Recall that the media reported Tuesday that Babatunde Adepoju, a Department of State Services (DSS) operative, alleged that Kola Adewoyin, counsel to President Muhammadu Buhari, gave Adeniyi Ademola, a judge of the federal high court Abuja, N500,000 while the president’s certificate forgery case was before him.
Ademola is one of the judges arrested by the DSS, is currently standing trial alongside Olubowale, his wife, and Joe Agi, a senior advocate of Nigeria (SAN).
During cross examination in the trial of Ademola, Adepoju, who is a witness, said Agi told him that the money was given to Ademola during the wedding of the judge’s daughter.
Adepoju said though he did not carry out any investigation, it would be speculative to say the money was given to Ademola to influence the forgery case.
“The lawyer gave Justice Ademola N500, 000. In my opinion, it would be speculative to say the gift by President Buhari’s lawyer was a bribe to Justice Ademola. It is not a bribe,” he said
The DSS operative also said Agi admitted that a gift of N30million was given to Ademola.
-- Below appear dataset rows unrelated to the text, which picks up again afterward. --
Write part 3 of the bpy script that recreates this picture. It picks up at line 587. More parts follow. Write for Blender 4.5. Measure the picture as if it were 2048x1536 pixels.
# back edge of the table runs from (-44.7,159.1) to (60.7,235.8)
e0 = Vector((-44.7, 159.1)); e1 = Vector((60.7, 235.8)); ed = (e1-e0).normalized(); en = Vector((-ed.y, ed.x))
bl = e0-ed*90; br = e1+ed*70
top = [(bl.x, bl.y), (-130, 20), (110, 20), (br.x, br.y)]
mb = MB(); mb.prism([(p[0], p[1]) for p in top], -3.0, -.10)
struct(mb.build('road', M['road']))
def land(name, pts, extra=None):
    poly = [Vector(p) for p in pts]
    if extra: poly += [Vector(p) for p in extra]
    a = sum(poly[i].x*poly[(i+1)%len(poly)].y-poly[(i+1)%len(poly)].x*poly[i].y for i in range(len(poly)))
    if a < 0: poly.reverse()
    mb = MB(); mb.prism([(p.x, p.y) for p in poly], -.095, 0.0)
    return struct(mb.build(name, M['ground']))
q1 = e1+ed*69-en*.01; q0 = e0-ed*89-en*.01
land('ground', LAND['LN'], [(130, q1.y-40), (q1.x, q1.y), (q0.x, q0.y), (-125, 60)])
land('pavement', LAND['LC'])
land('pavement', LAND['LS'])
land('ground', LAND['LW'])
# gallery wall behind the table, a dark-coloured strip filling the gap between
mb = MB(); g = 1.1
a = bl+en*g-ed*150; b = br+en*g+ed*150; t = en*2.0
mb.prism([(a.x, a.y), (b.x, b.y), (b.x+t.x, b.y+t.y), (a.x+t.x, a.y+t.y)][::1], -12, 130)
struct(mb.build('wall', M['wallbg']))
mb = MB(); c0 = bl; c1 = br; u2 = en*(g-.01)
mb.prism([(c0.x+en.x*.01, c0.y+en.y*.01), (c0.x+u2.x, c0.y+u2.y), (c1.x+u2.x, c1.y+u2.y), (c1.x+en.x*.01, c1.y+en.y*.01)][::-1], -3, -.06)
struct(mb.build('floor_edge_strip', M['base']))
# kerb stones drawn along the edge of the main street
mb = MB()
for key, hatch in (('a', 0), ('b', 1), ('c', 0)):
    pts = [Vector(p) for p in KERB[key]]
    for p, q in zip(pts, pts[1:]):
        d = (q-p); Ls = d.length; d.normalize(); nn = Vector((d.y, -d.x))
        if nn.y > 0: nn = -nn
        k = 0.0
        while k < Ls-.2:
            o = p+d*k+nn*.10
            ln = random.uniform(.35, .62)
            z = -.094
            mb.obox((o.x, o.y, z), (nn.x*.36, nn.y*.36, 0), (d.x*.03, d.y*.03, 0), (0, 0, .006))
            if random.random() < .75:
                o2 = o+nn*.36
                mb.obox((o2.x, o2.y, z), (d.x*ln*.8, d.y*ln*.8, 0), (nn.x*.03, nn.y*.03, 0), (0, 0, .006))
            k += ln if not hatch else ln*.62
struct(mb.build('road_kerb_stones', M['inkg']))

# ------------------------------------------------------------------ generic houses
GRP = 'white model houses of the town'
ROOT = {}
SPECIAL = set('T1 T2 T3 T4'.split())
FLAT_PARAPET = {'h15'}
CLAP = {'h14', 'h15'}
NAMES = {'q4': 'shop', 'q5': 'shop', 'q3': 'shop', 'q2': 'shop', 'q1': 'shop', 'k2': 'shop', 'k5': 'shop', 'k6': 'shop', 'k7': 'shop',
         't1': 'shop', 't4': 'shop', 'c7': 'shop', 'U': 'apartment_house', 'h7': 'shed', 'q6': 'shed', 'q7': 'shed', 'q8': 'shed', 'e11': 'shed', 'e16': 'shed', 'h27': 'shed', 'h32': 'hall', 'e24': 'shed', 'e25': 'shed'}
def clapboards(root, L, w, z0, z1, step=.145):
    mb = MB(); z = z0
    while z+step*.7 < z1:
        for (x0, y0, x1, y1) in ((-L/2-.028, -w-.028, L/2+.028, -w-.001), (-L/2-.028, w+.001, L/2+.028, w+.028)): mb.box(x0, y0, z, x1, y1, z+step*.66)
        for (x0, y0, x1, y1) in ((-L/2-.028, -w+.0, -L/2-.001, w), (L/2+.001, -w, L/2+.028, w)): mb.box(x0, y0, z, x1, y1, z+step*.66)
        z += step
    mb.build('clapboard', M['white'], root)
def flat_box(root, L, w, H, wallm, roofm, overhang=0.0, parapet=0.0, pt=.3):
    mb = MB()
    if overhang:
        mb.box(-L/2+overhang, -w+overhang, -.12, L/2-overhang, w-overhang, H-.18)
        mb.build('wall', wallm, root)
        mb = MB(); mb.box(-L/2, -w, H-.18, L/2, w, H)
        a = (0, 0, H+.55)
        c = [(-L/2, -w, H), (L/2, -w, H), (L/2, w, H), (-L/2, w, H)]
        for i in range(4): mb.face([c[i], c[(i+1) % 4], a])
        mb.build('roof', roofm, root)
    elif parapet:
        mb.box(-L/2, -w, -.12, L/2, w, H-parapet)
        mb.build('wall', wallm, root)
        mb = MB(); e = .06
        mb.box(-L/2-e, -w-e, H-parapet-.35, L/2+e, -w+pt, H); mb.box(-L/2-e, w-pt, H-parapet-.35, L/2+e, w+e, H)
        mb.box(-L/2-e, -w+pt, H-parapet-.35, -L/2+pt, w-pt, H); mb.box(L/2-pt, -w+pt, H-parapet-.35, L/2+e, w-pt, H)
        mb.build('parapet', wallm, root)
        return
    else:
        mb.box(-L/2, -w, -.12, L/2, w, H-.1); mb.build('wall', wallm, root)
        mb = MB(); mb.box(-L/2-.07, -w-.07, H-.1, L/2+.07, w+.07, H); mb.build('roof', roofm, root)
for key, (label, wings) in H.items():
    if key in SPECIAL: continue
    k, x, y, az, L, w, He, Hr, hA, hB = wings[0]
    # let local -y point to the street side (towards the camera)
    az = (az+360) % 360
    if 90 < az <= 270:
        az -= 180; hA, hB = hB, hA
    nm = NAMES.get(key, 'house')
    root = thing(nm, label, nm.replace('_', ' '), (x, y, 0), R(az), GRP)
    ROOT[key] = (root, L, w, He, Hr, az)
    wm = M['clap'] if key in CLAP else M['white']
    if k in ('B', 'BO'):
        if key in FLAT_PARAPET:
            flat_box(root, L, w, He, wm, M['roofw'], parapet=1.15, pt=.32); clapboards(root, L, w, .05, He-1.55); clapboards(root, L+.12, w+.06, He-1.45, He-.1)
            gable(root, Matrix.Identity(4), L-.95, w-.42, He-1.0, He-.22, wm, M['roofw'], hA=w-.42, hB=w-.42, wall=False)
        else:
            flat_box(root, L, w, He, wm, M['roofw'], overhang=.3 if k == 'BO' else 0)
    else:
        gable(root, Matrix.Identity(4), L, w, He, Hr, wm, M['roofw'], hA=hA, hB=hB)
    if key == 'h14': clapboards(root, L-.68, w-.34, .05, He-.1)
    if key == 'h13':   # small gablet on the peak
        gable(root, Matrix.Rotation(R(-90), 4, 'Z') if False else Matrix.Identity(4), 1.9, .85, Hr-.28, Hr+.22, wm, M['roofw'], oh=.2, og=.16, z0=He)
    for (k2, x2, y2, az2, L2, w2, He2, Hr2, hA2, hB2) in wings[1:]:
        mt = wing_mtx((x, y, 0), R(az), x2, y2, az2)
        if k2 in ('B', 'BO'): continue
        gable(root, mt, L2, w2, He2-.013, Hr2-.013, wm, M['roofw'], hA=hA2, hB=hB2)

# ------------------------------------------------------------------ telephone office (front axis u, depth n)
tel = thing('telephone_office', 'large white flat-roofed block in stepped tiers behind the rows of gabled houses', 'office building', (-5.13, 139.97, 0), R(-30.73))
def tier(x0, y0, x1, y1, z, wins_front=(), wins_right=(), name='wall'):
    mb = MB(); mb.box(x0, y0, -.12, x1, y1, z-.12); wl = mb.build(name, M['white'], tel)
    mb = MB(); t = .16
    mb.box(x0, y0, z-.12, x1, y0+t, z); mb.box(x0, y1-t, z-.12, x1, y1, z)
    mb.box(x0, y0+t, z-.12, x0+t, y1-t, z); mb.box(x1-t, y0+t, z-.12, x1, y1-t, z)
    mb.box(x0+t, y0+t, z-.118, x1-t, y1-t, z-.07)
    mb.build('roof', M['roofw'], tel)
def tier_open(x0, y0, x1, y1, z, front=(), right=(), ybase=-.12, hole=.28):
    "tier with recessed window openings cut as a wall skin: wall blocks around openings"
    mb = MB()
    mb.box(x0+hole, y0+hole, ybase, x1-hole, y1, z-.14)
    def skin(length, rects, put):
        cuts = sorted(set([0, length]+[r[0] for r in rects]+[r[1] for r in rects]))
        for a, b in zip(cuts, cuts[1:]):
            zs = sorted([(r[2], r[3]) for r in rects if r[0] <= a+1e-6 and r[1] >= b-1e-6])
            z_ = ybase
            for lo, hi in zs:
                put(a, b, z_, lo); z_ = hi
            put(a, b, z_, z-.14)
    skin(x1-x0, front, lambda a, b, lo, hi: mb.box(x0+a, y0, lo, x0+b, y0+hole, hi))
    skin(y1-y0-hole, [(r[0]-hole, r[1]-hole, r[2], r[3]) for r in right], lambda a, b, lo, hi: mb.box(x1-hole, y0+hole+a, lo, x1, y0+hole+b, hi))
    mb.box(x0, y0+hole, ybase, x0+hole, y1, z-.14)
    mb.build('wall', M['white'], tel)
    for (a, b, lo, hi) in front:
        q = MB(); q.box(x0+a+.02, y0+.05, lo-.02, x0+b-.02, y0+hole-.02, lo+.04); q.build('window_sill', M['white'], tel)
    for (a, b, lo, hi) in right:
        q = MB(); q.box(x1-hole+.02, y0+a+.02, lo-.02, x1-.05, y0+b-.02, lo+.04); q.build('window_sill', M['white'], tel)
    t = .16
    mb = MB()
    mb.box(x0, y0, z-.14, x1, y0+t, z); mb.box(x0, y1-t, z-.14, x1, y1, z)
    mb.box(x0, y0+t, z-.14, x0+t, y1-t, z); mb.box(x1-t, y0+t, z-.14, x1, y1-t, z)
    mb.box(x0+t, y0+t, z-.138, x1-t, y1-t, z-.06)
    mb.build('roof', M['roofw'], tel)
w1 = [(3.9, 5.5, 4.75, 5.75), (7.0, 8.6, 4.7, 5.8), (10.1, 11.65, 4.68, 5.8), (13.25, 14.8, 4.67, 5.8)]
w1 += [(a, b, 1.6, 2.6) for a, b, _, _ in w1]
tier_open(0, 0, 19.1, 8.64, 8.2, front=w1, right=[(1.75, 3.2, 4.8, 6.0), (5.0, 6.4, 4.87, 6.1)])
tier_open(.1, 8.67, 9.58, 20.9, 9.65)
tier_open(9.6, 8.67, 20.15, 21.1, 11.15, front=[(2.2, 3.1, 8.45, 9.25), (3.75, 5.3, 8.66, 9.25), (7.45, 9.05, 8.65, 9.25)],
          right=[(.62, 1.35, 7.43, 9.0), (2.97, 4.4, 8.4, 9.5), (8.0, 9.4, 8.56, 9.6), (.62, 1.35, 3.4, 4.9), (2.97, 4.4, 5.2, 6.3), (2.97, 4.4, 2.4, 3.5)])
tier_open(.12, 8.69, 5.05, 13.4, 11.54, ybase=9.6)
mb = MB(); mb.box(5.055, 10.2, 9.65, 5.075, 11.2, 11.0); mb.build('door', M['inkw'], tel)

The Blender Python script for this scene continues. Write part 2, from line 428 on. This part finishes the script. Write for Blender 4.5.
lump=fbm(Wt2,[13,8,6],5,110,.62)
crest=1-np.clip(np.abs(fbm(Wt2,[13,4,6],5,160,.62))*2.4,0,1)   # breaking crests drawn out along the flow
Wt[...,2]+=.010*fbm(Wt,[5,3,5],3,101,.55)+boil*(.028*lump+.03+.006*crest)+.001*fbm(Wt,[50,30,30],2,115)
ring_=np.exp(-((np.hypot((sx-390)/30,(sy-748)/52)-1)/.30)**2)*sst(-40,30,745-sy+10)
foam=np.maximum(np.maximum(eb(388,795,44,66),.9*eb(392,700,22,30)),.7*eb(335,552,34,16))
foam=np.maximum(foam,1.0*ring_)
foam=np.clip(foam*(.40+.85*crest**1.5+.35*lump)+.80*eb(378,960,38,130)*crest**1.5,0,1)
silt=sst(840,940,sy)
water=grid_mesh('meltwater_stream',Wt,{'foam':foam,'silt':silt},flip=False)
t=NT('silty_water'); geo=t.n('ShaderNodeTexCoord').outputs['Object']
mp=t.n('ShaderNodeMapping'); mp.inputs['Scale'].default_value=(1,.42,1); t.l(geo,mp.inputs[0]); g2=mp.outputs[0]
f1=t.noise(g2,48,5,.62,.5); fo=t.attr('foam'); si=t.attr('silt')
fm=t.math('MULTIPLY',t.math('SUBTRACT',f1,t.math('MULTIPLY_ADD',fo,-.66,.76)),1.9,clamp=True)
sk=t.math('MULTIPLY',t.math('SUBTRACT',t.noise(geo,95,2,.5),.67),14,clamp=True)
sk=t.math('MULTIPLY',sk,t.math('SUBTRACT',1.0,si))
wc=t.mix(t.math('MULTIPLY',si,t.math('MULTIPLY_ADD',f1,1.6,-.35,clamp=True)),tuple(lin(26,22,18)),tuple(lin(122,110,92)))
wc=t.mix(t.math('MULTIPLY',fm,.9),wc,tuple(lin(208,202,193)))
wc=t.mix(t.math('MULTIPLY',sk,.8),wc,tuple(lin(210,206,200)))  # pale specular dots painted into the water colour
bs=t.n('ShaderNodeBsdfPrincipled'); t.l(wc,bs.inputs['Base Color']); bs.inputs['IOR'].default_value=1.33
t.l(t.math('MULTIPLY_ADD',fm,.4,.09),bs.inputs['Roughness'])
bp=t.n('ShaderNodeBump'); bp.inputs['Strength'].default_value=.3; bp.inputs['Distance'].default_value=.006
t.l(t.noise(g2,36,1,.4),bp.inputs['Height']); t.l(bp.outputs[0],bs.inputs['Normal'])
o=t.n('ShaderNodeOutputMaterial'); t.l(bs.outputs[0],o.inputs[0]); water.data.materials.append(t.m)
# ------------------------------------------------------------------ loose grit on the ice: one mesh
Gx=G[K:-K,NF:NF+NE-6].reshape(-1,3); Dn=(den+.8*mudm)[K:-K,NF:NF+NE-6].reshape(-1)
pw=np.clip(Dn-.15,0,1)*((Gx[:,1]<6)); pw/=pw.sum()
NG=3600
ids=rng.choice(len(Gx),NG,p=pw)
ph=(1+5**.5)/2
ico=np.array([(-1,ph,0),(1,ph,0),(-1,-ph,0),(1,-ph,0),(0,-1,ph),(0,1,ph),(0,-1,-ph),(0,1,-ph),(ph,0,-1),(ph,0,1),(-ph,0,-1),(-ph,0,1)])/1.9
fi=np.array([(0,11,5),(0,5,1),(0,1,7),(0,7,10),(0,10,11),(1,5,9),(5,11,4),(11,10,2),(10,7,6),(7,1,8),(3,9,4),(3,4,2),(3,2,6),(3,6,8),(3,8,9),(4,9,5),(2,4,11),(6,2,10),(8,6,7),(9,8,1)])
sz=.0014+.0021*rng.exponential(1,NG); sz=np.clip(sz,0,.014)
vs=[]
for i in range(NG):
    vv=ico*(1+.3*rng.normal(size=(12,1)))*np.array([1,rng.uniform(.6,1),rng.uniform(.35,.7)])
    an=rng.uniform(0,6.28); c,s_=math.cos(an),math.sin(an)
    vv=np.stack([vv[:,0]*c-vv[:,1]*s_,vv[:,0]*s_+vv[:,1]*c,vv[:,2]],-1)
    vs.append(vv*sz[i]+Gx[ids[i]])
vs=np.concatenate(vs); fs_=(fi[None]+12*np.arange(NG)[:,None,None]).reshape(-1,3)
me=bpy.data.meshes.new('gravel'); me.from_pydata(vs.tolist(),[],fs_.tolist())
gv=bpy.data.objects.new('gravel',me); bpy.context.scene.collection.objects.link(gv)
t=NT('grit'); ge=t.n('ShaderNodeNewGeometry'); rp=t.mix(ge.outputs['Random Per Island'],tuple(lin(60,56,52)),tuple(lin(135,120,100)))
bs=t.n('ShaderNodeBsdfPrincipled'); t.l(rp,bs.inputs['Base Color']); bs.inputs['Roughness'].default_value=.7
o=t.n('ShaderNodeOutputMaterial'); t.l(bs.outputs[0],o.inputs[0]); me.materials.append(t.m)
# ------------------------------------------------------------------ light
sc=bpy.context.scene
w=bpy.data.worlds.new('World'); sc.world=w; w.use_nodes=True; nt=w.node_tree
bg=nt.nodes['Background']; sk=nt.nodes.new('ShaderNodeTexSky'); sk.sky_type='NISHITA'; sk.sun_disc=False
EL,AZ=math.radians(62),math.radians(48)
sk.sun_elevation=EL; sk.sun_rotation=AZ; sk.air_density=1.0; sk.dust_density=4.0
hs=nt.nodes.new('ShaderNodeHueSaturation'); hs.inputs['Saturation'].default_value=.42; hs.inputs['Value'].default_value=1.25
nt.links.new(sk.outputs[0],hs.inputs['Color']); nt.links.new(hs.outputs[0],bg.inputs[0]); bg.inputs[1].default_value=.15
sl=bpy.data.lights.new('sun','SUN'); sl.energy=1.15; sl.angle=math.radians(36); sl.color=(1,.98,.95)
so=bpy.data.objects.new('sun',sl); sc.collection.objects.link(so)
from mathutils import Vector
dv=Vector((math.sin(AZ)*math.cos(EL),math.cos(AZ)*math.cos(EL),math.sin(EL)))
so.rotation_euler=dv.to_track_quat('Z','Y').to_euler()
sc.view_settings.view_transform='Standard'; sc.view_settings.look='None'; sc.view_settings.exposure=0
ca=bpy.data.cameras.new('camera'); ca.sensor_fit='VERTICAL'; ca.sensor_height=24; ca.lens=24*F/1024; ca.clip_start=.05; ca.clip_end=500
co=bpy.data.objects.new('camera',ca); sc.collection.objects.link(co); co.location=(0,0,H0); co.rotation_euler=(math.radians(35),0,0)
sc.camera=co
Nnamdi Nwokocha-Ahaaiwe, an Abuja-based lawyer, had filed a suit to challenge the veracity of Buhari’s WAEC result.
Nwokocha-Ahaaiwe had said Buhari did not meet the educational requirement to contest for the highest office in Nigeria.
He accused Buhari of lying about sitting for the Cambridge West African School Certificate (WASC) in 1961.
At the hearing of the suit on May 26, 2016, Buhari through his counsel had raised an objection to the suit, challenging the mode of service of the originating summons on him.
He insisted that he ought to have been served at an address in Kaduna instead of by substituted means at the national secretariat of the All Progressives Congress (APC) in Abuja.
However, Justice Ademola, in his ruling, had held that it was incompetent and upheld the service of the originating court processes on Buhari.
The judge held that the service of the court’s processes on the president through the secretariat of the APC was in order as the court summons would get to him even though it was delivered at his party secretariat.
Dissatisfied with this ruling, Buhari through his legal team has filed a notice of appeal at the court of appeal, Abuja judicial division on seven grounds of appeal.
Buhari had hired 13 SANs, and 10 other counsels.
Apart from Awodein, some senior lawyers in the case were Wole Olanipekun,
Lateef Fagbemi, Akin Olujinmi, Oluwarotimi Akeredolu, Kola Awodein, Taiwo
Osipitan, Charles Edosomwan, Emeka Ngige, Femi Atoyebi, Femi Falana, Funke
Aboyade, H.O. Afolabi, and Muiz Banire.